O 1º Batalhão de Ações de
Comandos, o principal dos "kids pretos", tem como lema "máximo
de confusão, morte e destruição na retaguarda profunda do inimigo". O
Exército possui cerca de 2.500 militares instruídos nas Forças Especiais, número
que representa pouco mais de 1% do efetivo do Exército. Suas bases ficam em
Goiânia, Rio de Janeiro e Manaus.
Os "kids pretos" têm
rivalidade histórica com os precursores paraquedistas do Exército, grupo do
qual o comandante do Exército, general Tomás Paiva, faz parte. Os símbolos das
duas especialidades são parecidos, mas os precursores usam a cor vermelha em
vez da preta.
A área de operações especiais foi
criada no Exército na década de 1950, e até o início dos anos 2010 eram poucos
os integrantes das Forças Especiais no Alto Comando. A chegada dos "kids
pretos" à cúpula do Exército se intensificou na última década.

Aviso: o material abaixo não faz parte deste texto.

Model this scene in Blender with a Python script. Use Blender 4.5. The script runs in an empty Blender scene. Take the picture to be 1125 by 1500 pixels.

A onda é explicada por alguns
motivos, segundo os generais ouvidos pela Folha. Um deles foi a relevância da
atuação de alguns deles em operações militares internacionais, como no Haiti.

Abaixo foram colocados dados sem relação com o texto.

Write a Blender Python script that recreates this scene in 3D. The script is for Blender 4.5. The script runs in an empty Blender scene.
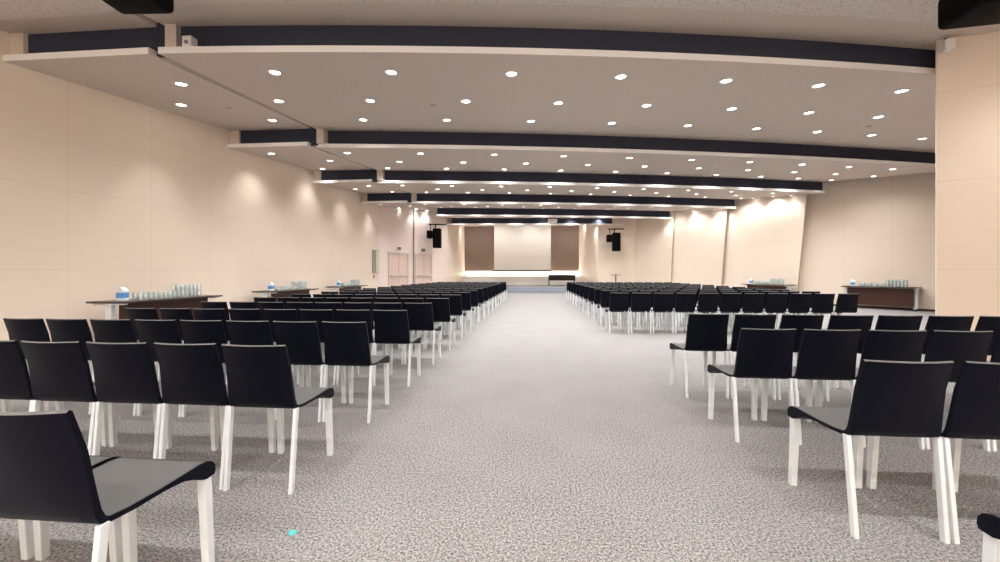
import bpy, bmesh, math, random
from mathutils import Vector, Matrix
random.seed(7)
S = bpy.context.scene
COL = S.collection
PI = math.pi
H = 1.16                       # camera height above the carpet
PSI = math.atan(30 / 375)      # the camera looks a little left of the hall's axis
ORD = ['zeroth', 'first', 'second', 'third', 'fourth', 'fifth', 'sixth', 'seventh', 'eighth', 'ninth', 'tenth',
       'eleventh', 'twelfth', 'thirteenth', 'fourteenth', 'fifteenth', 'sixteenth', 'seventeenth', 'eighteenth', 'nineteenth']

# ------------------------------------------------------------------ materials
def lin(c):
    return tuple((v / 255 / 12.92) if v / 255 <= .04045 else ((v / 255 + .055) / 1.055) ** 2.4 for v in c) + (1,)

def mat(name, rgb, rough=.6, spec=.5, metal=0, noise=None, bump=0, sheen=0):
    m = bpy.data.materials.new(name); m.use_nodes = True
    nt = m.node_tree; b = nt.nodes['Principled BSDF']
    b.inputs['Roughness'].default_value = rough
    b.inputs['Specular IOR Level'].default_value = spec
    b.inputs['Metallic'].default_value = metal
    b.inputs['Base Color'].default_value = lin(rgb)
    if sheen:
        b.inputs['Sheen Weight'].default_value = sheen; b.inputs['Sheen Roughness'].default_value = .35
    sc, lo = noise or (40, .92)
    tc = nt.nodes.new('ShaderNodeTexCoord')
    n = nt.nodes.new('ShaderNodeTexNoise'); n.inputs['Scale'].default_value = sc; n.inputs['Detail'].default_value = 3
    nt.links.new(tc.outputs['Object'], n.inputs['Vector'])
    mx = nt.nodes.new('ShaderNodeMix'); mx.data_type = 'RGBA'
    c = lin(rgb)
    mx.inputs[6].default_value = (c[0] * lo, c[1] * lo, c[2] * lo, 1); mx.inputs[7].default_value = c
    nt.links.new(n.outputs['Fac'], mx.inputs[0]); nt.links.new(mx.outputs[2], b.inputs['Base Color'])
    if bump:
        bp = nt.nodes.new('ShaderNodeBump'); bp.inputs['Strength'].default_value = bump; bp.inputs['Distance'].default_value = .004
        nt.links.new(n.outputs['Fac'], bp.inputs['Height']); nt.links.new(bp.outputs['Normal'], b.inputs['Normal'])
    return m

def math_node(nt, op, a, b=None):
    n = nt.nodes.new('ShaderNodeMath'); n.operation = op
    for i, v in enumerate((a, b)):
        if v is None: continue
        if isinstance(v, (int, float)): n.inputs[i].default_value = v
        else: nt.links.new(v, n.inputs[i])
    return n.outputs[0]

def wall_mat(name, rgb, pu=1.2, pv=1.22, seam=.008, dark=.84):
    """birch veneer boards: a fine grain and thin seams between the sheets (UV in metres)"""
    m = bpy.data.materials.new(name); m.use_nodes = True
    nt = m.node_tree; b = nt.nodes['Principled BSDF']
    b.inputs['Roughness'].default_value = .55; b.inputs['Specular IOR Level'].default_value = .25
    uv = nt.nodes.new('ShaderNodeUVMap'); uv.uv_map = 'UVMap'
    sp = nt.nodes.new('ShaderNodeSeparateXYZ'); nt.links.new(uv.outputs['UV'], sp.inputs[0])
    def line(o, p):
        d = math_node(nt, 'PINGPONG', o, p / 2)          # 0 on the seam
        return math_node(nt, 'LESS_THAN', d, seam / 2)
    ln = math_node(nt, 'MAXIMUM', line(sp.outputs[0], pu), line(sp.outputs[1], pv))
    mp = nt.nodes.new('ShaderNodeMapping'); mp.inputs['Scale'].default_value = (1.2, 14, 1)
    nt.links.new(uv.outputs['UV'], mp.inputs['Vector'])
    n = nt.nodes.new('ShaderNodeTexNoise'); n.inputs['Scale'].default_value = 2.2; n.inputs['Detail'].default_value = 6
    nt.links.new(mp.outputs['Vector'], n.inputs['Vector'])
    # each sheet has a slightly different tone
    fu = math_node(nt, 'FLOOR', math_node(nt, 'DIVIDE', sp.outputs[0], pu)); fv = math_node(nt, 'FLOOR', math_node(nt, 'DIVIDE', sp.outputs[1], pv))
    cb = nt.nodes.new('ShaderNodeCombineXYZ'); nt.links.new(fu, cb.inputs[0]); nt.links.new(fv, cb.inputs[1])
    wn = nt.nodes.new('ShaderNodeTexWhiteNoise'); wn.noise_dimensions = '2D'; nt.links.new(cb.outputs[0], wn.inputs['Vector'])
    f = math_node(nt, 'ADD', math_node(nt, 'MULTIPLY', n.outputs['Fac'], .85), math_node(nt, 'MULTIPLY', wn.outputs['Value'], .12))
    c = lin(rgb)
    mx = nt.nodes.new('ShaderNodeMix'); mx.data_type = 'RGBA'
    mx.inputs[6].default_value = (c[0] * .93, c[1] * .915, c[2] * .90, 1); mx.inputs[7].default_value = (min(1, c[0] * 1.04), min(1, c[1] * 1.05), min(1, c[2] * 1.06), 1)
    nt.links.new(f, mx.inputs[0])
    m2 = nt.nodes.new('ShaderNodeMix'); m2.data_type = 'RGBA'
    m2.inputs[7].default_value = (c[0] * dark, c[1] * dark, c[2] * dark, 1)
    nt.links.new(ln, m2.inputs[0]); nt.links.new(mx.outputs[2], m2.inputs[6]); nt.links.new(m2.outputs[2], b.inputs['Base Color'])
    return m

def carpet_mat():
    m = bpy.data.materials.new('carpet'); m.use_nodes = True
    nt = m.node_tree; b = nt.nodes['Principled BSDF']
    b.inputs['Roughness'].default_value = .95; b.inputs['Specular IOR Level'].default_value = .1
    tc = nt.nodes.new('ShaderNodeTexCoord')
    n = nt.nodes.new('ShaderNodeTexNoise'); n.inputs['Scale'].default_value = 95; n.inputs['Detail'].default_value = 4; n.inputs['Roughness'].default_value = .78
    nt.links.new(tc.outputs['Object'], n.inputs['Vector'])
    r = nt.nodes.new('ShaderNodeValToRGB'); e = r.color_ramp.elements
    e[0].position = .36; e[0].color = lin((60, 57, 59)); e[1].position = .64; e[1].color = lin((199, 195, 195))
    nt.links.new(n.outputs['Fac'], r.inputs[0])
    n2 = nt.nodes.new('ShaderNodeTexNoise'); n2.inputs['Scale'].default_value = 70; n2.inputs['Detail'].default_value = 1
    nt.links.new(tc.outputs['Object'], n2.inputs['Vector'])
    r2 = nt.nodes.new('ShaderNodeValToRGB'); e = r2.color_ramp.elements
    e[0].position = .38; e[0].color = lin((238, 250, 246)); e[1].position = .62; e[1].color = lin((255, 244, 244))
    nt.links.new(n2.outputs['Fac'], r2.inputs[0])
    mx = nt.nodes.new('ShaderNodeMix'); mx.data_type = 'RGBA'; mx.blend_type = 'MULTIPLY'; mx.inputs[0].default_value = 1
    nt.links.new(r.outputs[0], mx.inputs[6]); nt.links.new(r2.outputs[0], mx.inputs[7])
    n3 = nt.nodes.new('ShaderNodeTexNoise'); n3.inputs['Scale'].default_value = 2.2; n3.inputs['Detail'].default_value = 3
    nt.links.new(tc.outputs['Object'], n3.inputs['Vector'])
    r3 = nt.nodes.new('ShaderNodeValToRGB'); e = r3.color_ramp.elements
    e[0].position = .3; e[0].color = (.9, .9, .9, 1); e[1].position = .7; e[1].color = (1, 1, 1, 1)
    nt.links.new(n3.outputs['Fac'], r3.inputs[0])
    m2 = nt.nodes.new('ShaderNodeMix'); m2.data_type = 'RGBA'; m2.blend_type = 'MULTIPLY'; m2.inputs[0].default_value = 1
    nt.links.new(mx.outputs[2], m2.inputs[6]); nt.links.new(r3.outputs[0], m2.inputs[7])
    nt.links.new(m2.outputs[2], b.inputs['Base Color'])
    bp = nt.nodes.new('ShaderNodeBump'); bp.inputs['Strength'].default_value = .06; bp.inputs['Distance'].default_value = .004
    nt.links.new(n.outputs['Fac'], bp.inputs['Height']); nt.links.new(bp.outputs['Normal'], b.inputs['Normal'])
    return m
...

Também ressaltam a coesão do
grupo e dizem que os "kids pretos" no Alto Comando geralmente
escolhiam outros "kids pretos" para serem promovidos, pelo
corporativismo e pela confiança desenvolvida ao longo dos anos.
Os militares formados nos cursos
de Forças Especiais ficaram em evidência após a Polícia Federal identificar a
participação deles em planos para realizar um golpe de Estado após a vitória de
Lula (PT) nas eleições presidenciais de 2022.
Dos 37 indiciados pela Polícia
Federal sob suspeita de participação nos planos golpistas, 12 são "kids
pretos". Outros militares de boinas pretas são investigados em inquéritos
da PF relacionados aos ataques de 8 de janeiro de 2023, como o general da
reserva Ridauto Lúcio Fernandes e o coronel da reserva José Placidio dos
Santos.
O principal integrante da Força
Especial indiciado pela Polícia Federal foi o general da reserva Mario
Fernandes. Ele é apontado como o autor de um plano operacional para matar o
Lula, o vice-presidente Geraldo Alckmin (PSB) e o ministro Alexandre de Moraes,
do STF (Supremo Tribunal Federal).
Mario ocupou até 2020 o cargo de
chefe do Comando de Operações Especiais do Exército. Segundo a investigação da
PF, o general teria arregimentado outros "kids pretos" para executar
os planos golpistas.
Um desses militares foi
identificado pela Polícia Federal como o tenente-coronel Rafael Martins de
Oliveira, lotado no batalhão em Goiânia. Ele e Mario foram presos na última
terça-feira (19).
A Folha apurou que Mario foi
chefe de Oliveira e outros "kids pretos" investigados pelos planos
golpistas. Os dois participaram de reunião no Palácio do Planalto em 6 de
dezembro de 2022, quando o general apresentou ao tenente-coronel o planejamento
de assassinato das autoridades, ainda segundo a investigação.